To that end, Pallas called for the city to scrap its reliance on a single test for admission to the selective exam schools. “We need a more diverse portfolio of criteria that can allow students to demonstrate that they can thrive in an environment with peers who are equally motivated and talented,” he said.
Mayoral Control
Since 2002, New York City mayors have exercised near total control over the city’s school system, with the power to appoint the chancellor, select the majority of members on the Panel for Educational Policy (PEP), and enact major educational policies. In this year’s mayoral election, one candidate Zohran Mamdani, has said he’d do away with mayoral control, while two others, Andrew Cuomo and Curtis Sliwa have vowed to retain it.
Both options have their merits, Collins said. But ultimately, “governance structures aren't designed to be silver bullets,” he said. “Mayoral control or not, kids need to learn to read. Mayoral control or not, kids need to learn to count. Mayoral control or not, Black students and brown students in schools are still underserved. So, what's going to accomplish the policy goal? Let's start there, and then think about how we can develop accountability but also give leaders enough room and responsibility to execute a reform agenda.”

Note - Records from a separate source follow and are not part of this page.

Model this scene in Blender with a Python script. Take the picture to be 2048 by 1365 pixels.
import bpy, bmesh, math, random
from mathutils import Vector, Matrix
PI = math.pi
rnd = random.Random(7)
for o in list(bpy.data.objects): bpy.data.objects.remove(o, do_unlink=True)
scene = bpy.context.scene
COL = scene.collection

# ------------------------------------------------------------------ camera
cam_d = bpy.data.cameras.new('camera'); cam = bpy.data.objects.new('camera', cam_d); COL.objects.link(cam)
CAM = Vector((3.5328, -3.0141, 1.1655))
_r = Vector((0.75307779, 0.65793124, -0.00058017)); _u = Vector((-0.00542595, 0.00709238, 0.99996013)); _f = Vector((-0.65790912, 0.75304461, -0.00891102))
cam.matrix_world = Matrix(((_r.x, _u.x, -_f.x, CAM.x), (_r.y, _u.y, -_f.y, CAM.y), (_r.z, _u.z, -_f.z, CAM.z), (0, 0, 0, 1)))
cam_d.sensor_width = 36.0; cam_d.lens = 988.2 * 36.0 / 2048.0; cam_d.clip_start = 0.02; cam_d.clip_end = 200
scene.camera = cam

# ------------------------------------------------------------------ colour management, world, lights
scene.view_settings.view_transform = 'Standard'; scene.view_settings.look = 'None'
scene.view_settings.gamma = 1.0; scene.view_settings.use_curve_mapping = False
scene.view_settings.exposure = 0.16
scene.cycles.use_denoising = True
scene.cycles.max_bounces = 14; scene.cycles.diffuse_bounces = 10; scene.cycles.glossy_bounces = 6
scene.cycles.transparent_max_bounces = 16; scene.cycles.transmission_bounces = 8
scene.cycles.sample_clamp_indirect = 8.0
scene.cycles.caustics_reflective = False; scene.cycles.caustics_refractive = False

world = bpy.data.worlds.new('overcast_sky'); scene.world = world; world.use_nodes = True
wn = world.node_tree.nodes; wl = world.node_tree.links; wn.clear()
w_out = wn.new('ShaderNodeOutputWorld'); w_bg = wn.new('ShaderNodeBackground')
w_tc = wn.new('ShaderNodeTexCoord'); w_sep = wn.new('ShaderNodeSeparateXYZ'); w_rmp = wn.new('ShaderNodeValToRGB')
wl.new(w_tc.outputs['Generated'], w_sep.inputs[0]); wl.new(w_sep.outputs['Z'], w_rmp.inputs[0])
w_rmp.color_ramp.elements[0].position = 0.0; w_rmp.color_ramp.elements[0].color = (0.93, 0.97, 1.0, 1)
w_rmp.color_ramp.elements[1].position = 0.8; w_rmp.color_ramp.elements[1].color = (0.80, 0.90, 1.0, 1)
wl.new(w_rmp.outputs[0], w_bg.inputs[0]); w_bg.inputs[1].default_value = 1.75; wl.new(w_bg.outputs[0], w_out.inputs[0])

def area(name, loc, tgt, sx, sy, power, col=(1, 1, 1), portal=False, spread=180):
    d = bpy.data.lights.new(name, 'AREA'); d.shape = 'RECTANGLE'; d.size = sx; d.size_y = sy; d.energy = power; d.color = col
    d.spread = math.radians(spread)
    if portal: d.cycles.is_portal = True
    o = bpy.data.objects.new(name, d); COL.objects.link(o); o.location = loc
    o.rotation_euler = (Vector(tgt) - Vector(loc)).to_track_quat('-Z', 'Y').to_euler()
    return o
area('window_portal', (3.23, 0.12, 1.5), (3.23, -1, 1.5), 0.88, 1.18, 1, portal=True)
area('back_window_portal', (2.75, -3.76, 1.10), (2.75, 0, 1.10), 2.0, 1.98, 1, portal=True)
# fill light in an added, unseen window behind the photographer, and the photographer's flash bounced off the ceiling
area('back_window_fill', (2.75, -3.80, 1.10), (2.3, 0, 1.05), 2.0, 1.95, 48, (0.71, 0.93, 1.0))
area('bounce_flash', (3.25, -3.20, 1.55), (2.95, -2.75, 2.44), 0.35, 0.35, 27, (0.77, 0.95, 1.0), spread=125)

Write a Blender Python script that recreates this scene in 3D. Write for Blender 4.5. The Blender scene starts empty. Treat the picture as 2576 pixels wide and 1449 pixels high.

To overcome the lack of voter participation under either system (with turnout of just 21 percent in the previous mayoral election), Collins advocates for strategies such as participatory budgeting, in which parents and students are involved in discussions of where and how to invest in school projects. Such civic participation is “like a muscle that needs to be exercised and built up.”
(Photo: iStock)
Curricular decision making
Regardless of who controls the school system, Pallas believes that “teachers should not have to develop their own curricula.” Instead, schools and teachers should receive “well-developed curricula that conform to what we know about what works in raising student achievement,” with the latitude to adapt those materials to the needs of the students and communities they serve.
Collins called for broader input into curriculum development. “Education is a communal act, not a practice of a teacher dumping information into a child. It is a shared, communal, participatory process. So we need to do a better job of involving parents, letting them know about curricular markers, standards, what their kids are learning and how to support learning at home, through after school programming or tutoring.”